→ **SOURCE MATERIAL**
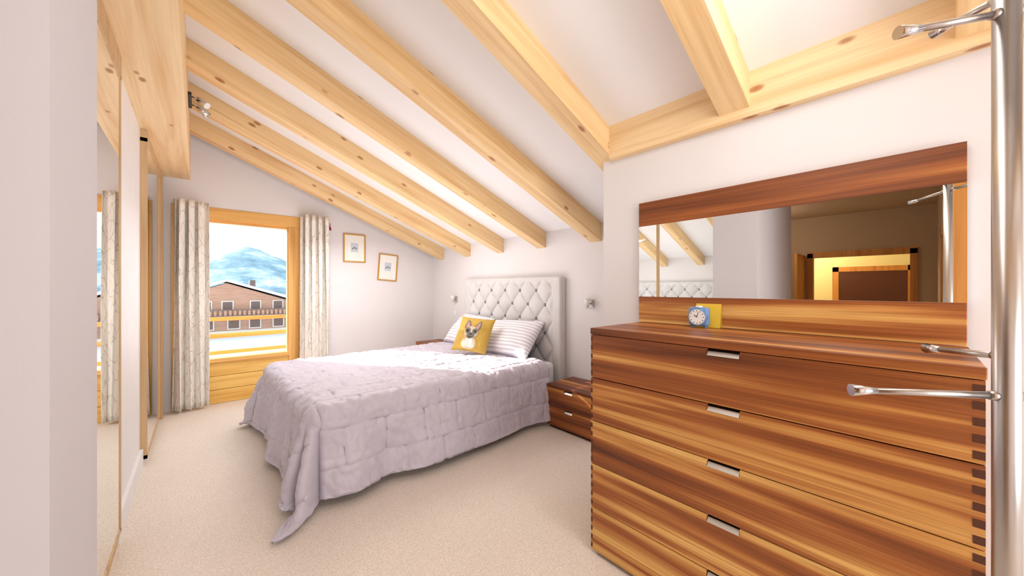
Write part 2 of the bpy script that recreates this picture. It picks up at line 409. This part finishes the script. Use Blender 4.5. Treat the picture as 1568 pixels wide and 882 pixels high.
def decal(name,cx,cy,rx,ry,rot,mat,lift,taper=0):
    vs=[(0,0)];fs=[];R=6;A=24
    for r in range(1,R+1):
        for a in range(A): t=2*math.pi*a/A; vs.append((r/R*math.cos(t),r/R*math.sin(t)))
    out=[]
    for (a,b_) in vs:
        a2=a*rx*(1-taper*b_); b2=b_*ry
        x=cx+a2*math.cos(rot)-b2*math.sin(rot); y=cy+a2*math.sin(rot)+b2*math.cos(rot)
        p=pt(x/.23,y/.23,1); p.z+=lift; out.append(p)
    for a in range(A): fs.append((0,1+a,1+(a+1)%A))
    for r in range(R-1):
        for a in range(A):
            i=1+r*A+a; j=1+r*A+(a+1)%A; fs.append((i,i+A,j+A,j))
    me=bpy.data.meshes.new(name); me.from_pydata(out,[],fs); o=obj(name,me,(0,0,0),mat,None,True); o.parent=cu
decal('dog_body',0,-.13,.095,.08,0,mats['c'],.002,.2)
decal('dog_chest',0,-.12,.045,.065,0,mats['w'],.003)
decal('dog_head',0,-.005,.09,.08,0,mats['c'],.004,-.05)
decal('dog_ear',-.070,.095,.038,.070,.18,mats['g'],.003,.5); decal('dog_ear_r',.070,.095,.038,.070,-.18,mats['g'],.003,.5)
decal('dog_ear_in',-.068,.09,.020,.048,.18,mats['p'],.005,.5); decal('dog_ear_in_r',.068,.09,.020,.048,-.18,mats['p'],.005,.5)
decal('dog_mask',-.046,.015,.035,.040,.2,mats['g'],.005); decal('dog_mask_r',.046,.015,.035,.040,-.2,mats['g'],.005)
decal('dog_muzzle',0,-.045,.052,.038,0,mats['g'],.006); decal('dog_nose',0,-.026,.022,.014,0,mats['k'],.008)
decal('dog_eye',-.049,.013,.015,.015,0,mats['k'],.007); decal('dog_eye_r',.049,.013,.015,.015,0,mats['k'],.007)
decal('dog_mouth',0,-.062,.030,.006,0,mats['k'],.008)
# ---------------------------------------------------------------- drawers furniture
def chest(name,xa,xb,ya,yb,H,nd,top,notchw,teeth=True,bz=0.02):
    e=empty(name,((xa+xb)/2,(ya+yb)/2,0)); t=.022
    box('side_l',xa+.022,xb,ya,ya+t,bz,H-top,M['walnut'],e); box('side_r',xa+.022,xb,yb-t,yb,bz,H-top,M['walnut'],e)
    box('back',xb-.012,xb,ya+t,yb-t,bz,H-top,M['walnut'],e)
    box('carcass_inner',xa+.04,xb-.013,ya+t,yb-t,bz,H-top,M['gap'],e)
    box('plinth',xa+.03,xb-.02,ya+.02,yb-.02,0,bz,M['gap'],e)
    box('top_board',xa-.004,xb,ya-.003,yb+.003,H-top,H,M['walnutdark'],e,.003)
    dh=(H-top-bz)/nd; yc=(ya+yb)/2; nh=.026
    for i in range(nd):
        z0=bz+i*dh+.002; z1=bz+(i+1)*dh-.003
        pts=[(ya,z0),(yb,z0),(yb,z1),(yc+notchw/2,z1),(yc+notchw/2,z1-nh),(yc-notchw/2,z1-nh),(yc-notchw/2,z1),(ya,z1)]
        n=len(pts); c=Vector((xa+.011,yc,(z0+z1)/2))
        vs=[Vector((x,p[0],p[1]))-c for x in (xa,xa+.022) for p in pts]
        fs=[list(range(n))[::-1],list(range(n,2*n))]+[[k,(k+1)%n,(k+1)%n+n,k+n] for k in range(n)]
        me=bpy.data.meshes.new('drawer'); me.from_pydata(vs,[],fs)
        bm=bmesh.new(); bm.from_mesh(me); bmesh.ops.recalc_face_normals(bm,faces=bm.faces); bm.to_mesh(me); bm.free()
        obj('drawer_front_%d'%i,me,c,M['walnut'],e)
        prism('handle_lip_%d'%i,[(xa-.003,z1-nh-.002),(xa+.001,z1-nh-.003),(xa+.016,z1-.012),(xa+.012,z1-.011)],yc-notchw/2+.003,yc+notchw/2-.003,M['pull'],e)
        if teeth:
            nt_=5; th=(z1-z0)/(2*nt_)
            for kk in range(nt_):
                za=z0+th*(2*kk+.5)
                box('finger_joint',xa-.0012,xa+.004,ya,ya+.022,za,za+th,M['joint'],e)
                box('finger_joint',xa-.0012,xa+.004,yb-.010,yb,za,za+th,M['joint'],e)
                box('finger_joint',xa,xa+.022,yb-.001,yb+.001,za,za+th,M['joint'],e)
    return e
chest('dresser',1.62,2.15,-.127,1.18,1.231,5,.034,.125)
chest('nightstand',2.75,3.18,2.0,2.56,.45,2,.03,.1,False,.03)
chest('nightstand.001',2.72,3.17,4.92,5.5,.56,2,.03,.1,False,.03)
# dresser mirror
DM=empty('dresser_mirror',(2.16,.53,1.23))
my0,my1=-.127,1.19
box('top_board',2.148,2.172,my0,my1,1.846,1.998,M['walnutdark'],DM,.002)
box('bottom_board',2.148,2.172,my0,my1,1.232,1.395,M['walnutdark'],DM,.002)
box('glass',2.15,2.166,my0,my1,1.395,1.846,M['mirror'],DM)
box('backing',2.166,2.176,my0+.01,my1-.01,1.24,1.98,M['gap'],DM)
# clock
cx,cy,cz=2.06,.785,1.231+.062
C=empty('alarm_clock',(cx,cy,1.231))
bm=bmesh.new(); bmesh.ops.create_cube(bm,size=1); bmesh.ops.scale(bm,vec=(.045,.105,.105),verts=bm.verts)
bmesh.ops.bevel(bm,geom=bm.edges[:],offset=.018,segments=4,affect='EDGES',profile=.5)
me=bpy.data.meshes.new('case'); bm.to_mesh(me); bm.free(); obj('case',me,(cx,cy,cz),M['blue'],C,True)
tube('bezel',(cx-.03,cy,cz),(cx-.015,cy,cz),.046,.050,M['blue'],C,40); tube('dial',(cx-.0315,cy,cz),(cx-.02,cy,cz),.041,.041,M['dial'],C,40)
for k in range(12):
    t=k*math.pi/6; p=(cy+.034*math.sin(t),cz+.034*math.cos(t)); tube('hour_mark',(cx-.033,p[0],p[1]),(cx-.031,p[0],p[1]),.0025,.0025,M['dark'],C,8)
tube('hour_hand',(cx-.033,cy,cz),(cx-.033,cy+.015,cz+.012),.002,.001,M['dark'],C,8); tube('minute_hand',(cx-.033,cy,cz),(cx-.033,cy-.008,cz+.028),.0015,.001,M['dark'],C,8)
for s in (-1,1): tube('foot',(cx,cy+s*.035,1.2315),(cx,cy+s*.03,1.245),.007,.009,M['blue'],C,12)
tube('snooze_button',(cx,cy,cz+.05),(cx,cy,cz+.06),.02,.016,M['white'],C,20)
G=empty('folded_card',(2.13,.76,1.231))
prism('front_leaf',[(2.115,1.232),(2.117,1.232),(2.14,1.362),(2.138,1.362)],.70,.83,M['yellowcard'],G)
prism('back_leaf',[(2.143,1.232),(2.145,1.232),(2.141,1.362),(2.139,1.362)],.70,.83,M['yellowcard'],G)
# ---------------------------------------------------------------- coat stand
px,py=1.19,-.118; K=empty('coat_stand',(px,py,0))
tube('pole',(px,py,.02),(px,py,2.06),.0185,.0185,M['steel'],K,40)
tube('base_disc',(px,py,0),(px,py,.018),.17,.165,M['steel'],K,48); tube('collar',(px,py,.018),(px,py,.05),.04,.022,M['steel'],K,32)
tube('finial',(px,py,2.06),(px,py,2.08),.0185,.008,M['steel'],K,32)
def arm(z,tip):
    r=Vector((px,py,CAMH+z)); t=Vector(tip); t.z+=CAMH; d=(t-r).normalized()
    tube('arm',r,t-d*.02,.0072,.0062,M['steel'],K,20); tube('knob',t-d*.045,t,.0065,.0125,M['chrome'],K,24)
    tube('arm_socket',r+d*.012,r+d*.028,.0105,.0085,M['steel'],K,20)
arm(-.212,(1.045,.0917,-.2175)); arm(-.135,(1.383,-.019,-.152)); arm(.541,(1.061,.024,.516)); arm(.575,(1.32,-.03,.61))
arm(-.212,(1.33,-.32,-.20)); arm(.541,(1.33,-.32,.56))
# ---------------------------------------------------------------- wall lamps
def wlamp(name,y,z):
    e=empty(name,(3.19,y,z))
    box('back_plate',3.185,3.2,y-.04,y+.04,z-.045,z+.045,M['pull'],e,.003)
    tube('arm',(3.19,y,z),(3.13,y,z),.008,.008,M['chrome'],e,16)
    tube('glass_cup',(3.13,y,z-.03),(3.13,y,z+.06),.024,.036,M['frost'],e,24)
    tube('cap',(3.13,y,z-.045),(3.13,y,z-.03),.012,.024,M['chrome'],e,24)
wlamp('wall_lamp',2.33,1.28); wlamp('wall_lamp.001',5.02,1.27)
box('light_switch',3.19,3.2,5.0,5.08,1.0,1.08,M['white'],None,.003)
# ceiling spotlight on ridge beam
P=empty('ceiling_spotlight',(-.05,4.45,3.2))
box('track',-.07,-.045,4.30,4.62,3.18,3.21,M['dark'],P,.003)
for yy,dv in ((4.36,Vector((.6,-.5,-.6))),(4.56,Vector((.7,.3,-.5)))):
    d=dv.normalized(); a=Vector((-.045,yy,3.195)); b_=a+Vector((.06,0,-.02))
    tube('stem',a,b_,.006,.006,M['chrome'],P,12); tube('lamp_can',b_-d*.03,b_+d*.075,.02,.033,M['chrome'],P,24); tube('lens',b_+d*.074,b_+d*.078,.028,.028,M['frost'],P,24)
# ---------------------------------------------------------------- outside
R=empty('balcony_railing',(1,7.3,0))
for z,h in ((.93,.06),(.66,.07),(.40,.06)): box('rail',-4,7,7.25,7.29,z,z+h,M['rail'],R,.004)
for x in (-3.5,-1.6,2.05,4,6): box('post',x,x+.06,7.30,7.36,0,1.0,M['rail'],R)
box('balcony_floor',-4,7,5.95,7.5,-.12,-.02,M['rail'])
box('snowy_ground',-300,400,9,420,-5.4,-5.1,M['snow'])
H=empty('chalet_building',(2.5,62,-5.1))
ap=2.6; ax=2.8
prism('body',[(-7,-5.1),(12,-5.1),(12,-1.1),(ax,ap-.5),(-7,-1.6)],60,72,M['facade'],H)
prism('roof_right',[(ax,ap-.3),(13.2,-1.2),(13.2,-.8),(ax,ap)],59.3,73,M['roof'],H)
prism('roof_left',[(ax,ap-.3),(-8.2,-1.6),(-8.2,-1.2),(ax,ap)],59.3,73,M['roof'],H)
box('balcony_slab',-7,12,58.8,60,-2.3,-2.1,M['facade_d'],H); box('balcony_rail',-7,12,58.75,58.85,-1.5,-1.35,M['facade_d'],H)
for i in range(38): box('baluster',-7+i*.5,-6.75+i*.5,58.8,58.84,-2.1,-1.5,M['facade'],H)
for x in (-5.5,-2.5,.3,3,5.3,8):
    box('window_trim',x-.15,x+1.25,59.9,60,-4.05,-2.65,M['facade_w'],H); box('window',x,x+1.1,59.85,60,-3.9,-2.8,M['facade_d'],H)
for x in (.2,2.4,5.4,8.0):
    box('upper_window_trim',x-.15,x+1.15,59.9,60,-1.5,-.25,M['facade_w'],H); box('upper_window',x,x+1.0,59.85,60,-1.4,-.38,M['facade_d'],H)
box('lower_wall',-7,12,59.9,60,-5.1,-4.2,M['facade_w'],H)
tube('chimney',(6,65,0),(6,65,2.6),.4,.4,M['facade_d'],H,12)
box('neighbour_house',-40,-14,80,95,-5.1,-2.5,M['roof'])
def mt(u,v):
    x=-700+1600*u; y=380+420*v
    ridge=math.exp(-((v-.5)/.28)**2)
    n=0;am=1;fr=.012
    for k in range(5):
        n+=am*(1-2*abs(noise.noise(Vector((x*fr,y*fr,k*7.1))))); am*=.5; fr*=2
    pk=19*math.exp(-((x-47)/34)**2)+14*math.exp(-((x+130)/60)**2)+18*math.exp(-((x-260)/80)**2)
    return (x,y,-40*(1-ridge)+ridge*(35+pk+n*4.5)-5)
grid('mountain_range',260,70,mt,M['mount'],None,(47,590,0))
# ---------------------------------------------------------------- lights
def area(name,loc,direc,sx,sy,e,col=(1,1,1)):
    l=bpy.data.lights.new(name,'AREA'); l.shape='RECTANGLE'; l.size=sx; l.size_y=sy; l.energy=e; l.color=col
    o=bpy.data.objects.new(name,l); COL.objects.link(o); o.location=loc; o.rotation_euler=Vector(direc).to_track_quat('-Z','Y').to_euler(); return o
area('fill_light_rear',(1.0,-2.5,1.4),(.10,1,.12),2.0,2.0,58,(1,.99,.985))  # added fill behind the camera, no real fixture there
area('fill_light_top',(1.0,.4,2.66),(.3,.7,-.9),1.5,.9,12,(1,.985,.97))  # added fill above the camera, aimed at bed and headboard
area('fill_light_bed',(1.4,4.3,2.28),(.1,-.1,-1),1.3,1.3,26,(1,.99,.98))  # added downward fill under the rafters for the far half
area('bed_bounce_fill',(1.5,3.5,.95),(0,.05,1),1.8,2.4,17,(1,.99,.98))  # added uplight to brighten the ceiling, imitates bounce off the sunlit bed
s=bpy.data.lights.new('sun','SUN'); s.energy=10; s.angle=.012; s.color=(1,.96,.9)
so=bpy.data.objects.new('sun',s); COL.objects.link(so); so.rotation_euler=Vector((.63,-1,-.50)).to_track_quat('-Z','Y').to_euler(); so.location=(-5,15,8)
def pointl(name,loc,e,col):
    l=bpy.data.lights.new(name,'POINT'); l.energy=e; l.color=col; l.shadow_soft_size=.1
    o=bpy.data.objects.new(name,l); COL.objects.link(o); o.location=loc
pointl('far_room_lamp',(-5.2,1.6,2.4),42,(1,.88,.62))
pointl('hall_fill',(-2.9,2.0,2.3),13,(1,.9,.78))  # added fill kept out of the mirror's view, lifts the dark hall walls
w=bpy.data.worlds.new('World'); S.world=w; w.use_nodes=True; nt=w.node_tree; bg=nt.nodes['Background']
tc=N(nt,'ShaderNodeTexCoord'); sx=N(nt,'ShaderNodeSeparateXYZ'); nt.links.new(tc.outputs['Generated'],sx.inputs[0])
mr=N(nt,'ShaderNodeMapRange'); mr.inputs[1].default_value=-.1; mr.inputs[2].default_value=.5; nt.links.new(sx.outputs['Z'],mr.inputs[0])
sky=ramp(nt,mr.outputs[0],[(0,lin((240,243,245))),(.35,lin((236,243,248))),(1,lin((210,228,246)))])
nt.links.new(sky,bg.inputs[0]); bg.inputs[1].default_value=1.5
# ---------------------------------------------------------------- camera
cd=bpy.data.cameras.new('camera'); cd.sensor_width=36; cd.lens=36*545/1568; cd.clip_end=3000; cd.clip_start=.02
co=bpy.data.objects.new('camera',cd); COL.objects.link(co); co.location=(0,0,CAMH); co.rotation_euler=(math.radians(90),0,math.radians(-41.4))
S.camera=co
S.view_settings.view_transform='Standard'; S.view_settings.exposure=.43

→ **TASK DETAILS**
Search the data for the string "None" and copy each line where it appears.

→ **ANSWER TO THIS TASK**
    me=bpy.data.meshes.new(name); me.from_pydata(out,[],fs); o=obj(name,me,(0,0,0),mat,None,True); o.parent=cu
box('light_switch',3.19,3.2,5.0,5.08,1.0,1.08,M['white'],None,.003)
grid('mountain_range',260,70,mt,M['mount'],None,(47,590,0))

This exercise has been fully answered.